Peg: I can tell you this: My working title for the next novel is Too Long in This Condition (though that could change, depending on what my publisher thinks of it). Expect to encounter several of the same characters, at another time, in a different part of the world, with a different problem. (Didn't give away much, did I?)



Stay Tuned for the Complete Interview with Peg Kingman at LoadedShelf.com


Thursday, September 6, 2007

Sweet September: New Upcoming Books


Coming to Your Shelves This September

There are some exciting books coming out this month, all of which have a decidedly historical fiction theme. September brings new offerings from seasoned authors like M.J. Rose and Gail Tsukiyama and first novels from promising new writers, Peg Kingman and Erika Mailman included.
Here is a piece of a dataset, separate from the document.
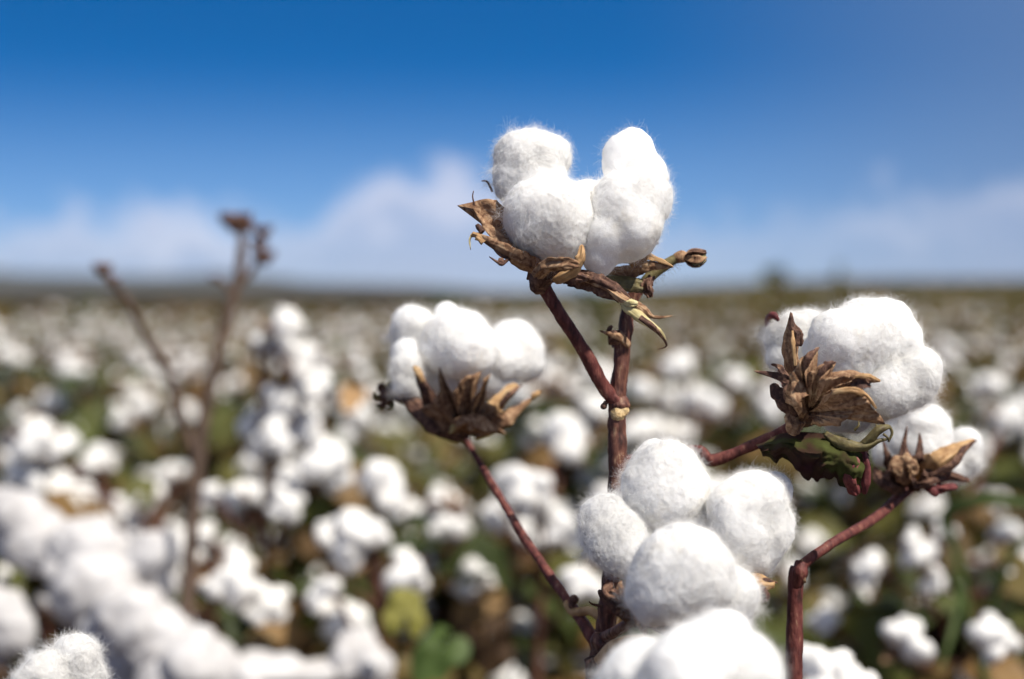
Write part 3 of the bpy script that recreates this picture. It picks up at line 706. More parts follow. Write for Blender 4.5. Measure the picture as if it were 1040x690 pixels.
# bare stalk with dry seed pods
def bare_stalk():
    b = P(185, 345, 1.32); b[2] = 0; root = empty('bare_stalk', b)
    tag(root, 'tall bare brown stalk with dark seed heads against the sky', 'dead plant')
    st = MB(); d = 1.3
    tube(st, [b, b*.5+P(188, 700, d)*.5, P(188, 700, d), P(192, 580, d), P(205, 440, d), P(224, 350, d), P(240, 290, d), P(246, 245, d), P(240, 228, d)], [.008, .0075, .007, .0064, .006, .0056, .005, .0042, .0025], n=40, sides=8, rough=.12)
    st.build('stem', STALK, root, pw=b)
    def br(pts, rad):
        m = MB(); tube(m, [P(*q) for q in pts], rad, n=18, sides=6, rough=.12); m.build('branch', STALK, root, pw=b)
    br([(200, 470, d), (172, 385, d), (150, 345, d-.02), (128, 303, d-.04), (104, 273, d-.05)], [.0052, .0048, .0046, .004, .003])
    br([(242, 290, d), (258, 272, d), (267, 240, d)], [.0032, .003, .002])
    br([(237, 300, d), (226, 287, d), (218, 284, d)], [.003, .0025, .0015])
    for k, (px, py, rp) in enumerate([(239, 227, 14), (249, 231, 8), (266, 236, 9), (268, 262, 10), (104, 274, 8), (263, 249, 8), (218, 284, 5), (114, 286, 6)]):
        m = MB(); c = P(px, py, d if px > 150 else d-.05); blob(m, [(*c, S(rp, d)*.8)], 2, 0.5, seed=k)
        for j in range(6):
            a = j*1.05; o = np.array((math.cos(a), .8*math.sin(a), .3)); strip(m, [c, c+o*S(rp, d)*.8, c+o*S(rp, d)*1.2+np.array((0, 0, S(rp, d)*.5))], [S(rp, d)*.8, S(rp, d)*.7, .0005], n=5, m=3, seed=j)
        m.build('seed_pod', BUR_DARK, root, origin=c, pw=b)
bare_stalk()

# green weeds
WEEDLEAF = leaf_material('weed_leaf', [(0, (0.07, .085, .025)), (.6, (.12, .125, .04)), (1, (.18, .15, .06))])
def weed(label, px, d, topy, wpx, seed, n=60, name='weed', cat='weed'):
    r = np.random.default_rng(seed); b = P(px, 345, d); b[2] = 0; t = P(px, topy, d); H = t[2]
    root = empty(name, b); tag(root, label, cat)
    st = MB(); tube(st, [b, (b+t)/2+r.normal(0, .01, 3), t], [.008, .006, .002], n=10, sides=6); st.build('stem', TWIG, root, pw=b)
    lf = MB()
    for k in range(n):
        h = r.uniform(.4, 1.0); q = b*(1-h)+t*h + np.array((r.normal(0, S(wpx, d)*.5*(1.25-h)), r.normal(0, S(wpx, d)*.5*(1.25-h)), 0))
        leafshape(lf, frame(r.normal(0, 1, 3)+np.array((0, 0, .6)), r.uniform(0, 6), q), r.uniform(.02, .045)*(d/5)**.3, seed=k)
    lf.build('foliage', WEEDLEAF, root, pw=b)
weed('blurred dark green bush in the field at left, under the hill ridge', 90, 13, 303, 36, 3, 160, 'bush', 'bush')
weed('tall olive green weed rising above the field left of the right boll', 790, 7.5, 270, 40, 4, 45)
weed('olive weed clump in the field right behind the forked red stems', 600, 6.5, 297, 70, 6, 120)
weed('low olive weed clump in the field between left boll and top boll', 455, 8.5, 300, 60, 7, 110)
weed('faint thin weed reaching above the horizon behind the right boll', 853, 9.5, 264, 14, 5, 30)
def grass():
    d = 1.3; b = P(1003, 345, d); b[2] = 0; root = empty('grass_plant', b); tag(root, 'green grass stem with long blade at the lower right edge', 'grass plant')
    st = MB(); tube(st, rise(b, P(1003, 710, d)) + [P(988, 645, d), P(970, 595, d), P(958, 560, d)], [.005]*5+[.004, .0038, .003, .0015], n=40, sides=6); st.build('stem', BLADE, root, pw=b)
    for pts, wd in (([(985, 640, d), (975, 570, d), (962, 525, d), (1000, 508, d-.02), (1050, 514, d-.03)], [.005, .009, .012, .012, .005]), ([(1000, 690, d), (1008, 620, d), (1030, 560, d-.02), (1060, 540, d-.02)], [.004, .007, .007, .002]), ([(975, 600, d), (968, 640, d-.03), (955, 680, d-.05)], [.004, .006, .002])):
        m = MB(); strip(m, [P(*q) for q in pts], wd, n=24, m=4, cup=.15); m.build('blade', BLADE, root, pw=b)
grass()

# ------------------------------------------------------------------ the sharp plant in front
def hero_boll(root, pw, locks, strips, seed=0, fibres=15000, sub=6, bits=(), amp=1.0, origin=None, flen=0.006):
    """locks: lists of lobes (px, py, depth, r px); strips: (points (px, py, depth), widths px, options)"""
    bur = MB(); mats = [BUR, BUR_DARK, BUR_GOLD, PALE, TWIG, LEAF_RED]
    for k, (pts, wd, opt) in enumerate(strips):
        if opt.get('fan'):
            o = dict(opt); o.pop('fan'); fan(bur, P(*wd), [P(*q) for q in pts], seed=seed*31+k, **o); continue
        d = pts[0][2]; o = dict(n=30, m=17, thick=0.00018, seed=seed*31+k, crinkle=.13); o.update(opt)
        strip(bur, [P(*q) for q in pts], [S(x, d) for x in wd], **o)
    for (pts, rad, mt) in bits:
        tube(bur, [P(*q) for q in pts], [S(x, pts[0][2]) for x in rad], n=18, sides=7, mat=mt, rough=.15, seed=seed)
    og = P(*origin); b = bur.build('boll', mats, root, origin=og, pw=pw)
    for k, lk in enumerate(locks):
        mb = MB(); lobes = [(*P(x, y, d), S(r, d)) for (x, y, d, r) in lk]
        c = blob(mb, lobes, sub, amp, fibres, seed=seed*10+k, flen=flen)
        mb.build('lock', [LINT, FIBRE], b, origin=c, pw=og)
    return b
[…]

The stories are diverse, WWII Japan, Scotland in 1822, 16th century Germany, and England under the rule of Edward II.



The Reincarnationist by M.J. Rose
September 1, 2007 -- $24.95

The Reincarnationist has been getting some rave reviews. This book is M.J. Rose's ninth novel. Set in modern day Rome, photographer Josh Ryder finds that, after the detonation of a terror-inducing bomb in the city, he is having flash-backs to a time in Roman history when Christianity wasn't the dominant religion and emperors ruled the land. Josh takes these new found skills and attempt to find memory stones believed to exist in a newly found tomb. These stones bring about past-life regressions, providing strong proof that reincarnation is a reality. The closer that Josh gets to the truth of reincarnation and the hidden powers of the memory stones, the closer that the church itself comes to crumbling.


Not Yet Drown'd by Peg Kingman
September 4, 2007 -- $24.95

This is Peg Kingman's first book.
The central character is Catherine MacDonald, a widowed woman living in 1822 Edinburgh. Catherine isn't exactly alone, there's Grace, a child from her deceased husband's first marriage. Right before Grace's uncle arrives, wanting to take Grace to her relatives back in Virginia, Catherine receives a mysterious package from a brother whom she believed had died in India. In order to protect Grace, find out the truth about her brother, and keep her life on track, Catherine travels to India. The book picks up on the mystery of the Orient so prevalent in the European culture at the time. Catherine is an honorable lead character who warrants following around the world searching for truth.


The Street of a Thousand Blooms
by Gail Tsukiyama
September 4, 2007 -- $24.95

Hiroshi and Kenji Matsumoto are the center of this new novel, Gail Tsukiyama's six work. Raised by their grandparents, Hiroshi and Kenji have detailed aspirations in their youths. Hiroshi dreams of becoming a sumo champion while Kenji wishes to become a Noh masks used in Japanese musical dramas performed since the 14th century. The two are ambitious and find success both their lives are always looming under the progression of WWII that brings with it bombings, sacrifice and occupation. The war comes to a head with the bombing of Hiroshima and Nagasaki, leaving both Hiroshi, Kenji, and their families to find a way to survive. Tsukiyama is a skilled author and is know for the great amount of cultural and geographical detail in her writing. When this book arrives I will be eagerly opening it and heading for the porch to read away.

The Witch's Trinity by Erika Mailman
September 25, 2007 -- $23.95

This is also Mailman's first novel. The book takes place in 16th century German amidst a series of witch trials. The people of Tierkinddorf, nearing starvation after a several bad seasons dealt them by Mother Nature, begin to think that there is a witch among them. They select, with the help of a visiting friar, suspect a local healer first whom they promptly burn. When things don't get better the townspeople realize that they must have gotten the wrong witch and thus the suspicion begins again. This time the suspect is t of the healers long time friend, Güde Müller. Müller serves as the narrator of Mailman's book, a widowed grandmother who finds herself facing a terrible fate.


Dispensation of Death by Michael Jecks
September 28, 2007 -- $24.95

This is book is part of the Knights of Templar Mystery series that Michael Jecks has been so successful with. The setting for this novel is England in 1325. Things are rocky, the reign of Edward II and his lover Sir Hugh le Dispenser, isn't going all that well. Suddenly the dead bodies a gentleman and of one of the Queen's ladies-in-waiting are found mutilated behind the throne in the Great Hall and what little quiet that existed turned to rage when King Edward demands that something be done. Sir Baldwin de Furnshill and his friend Simon Puttock are on the case, eager to get to the bottom of the murders.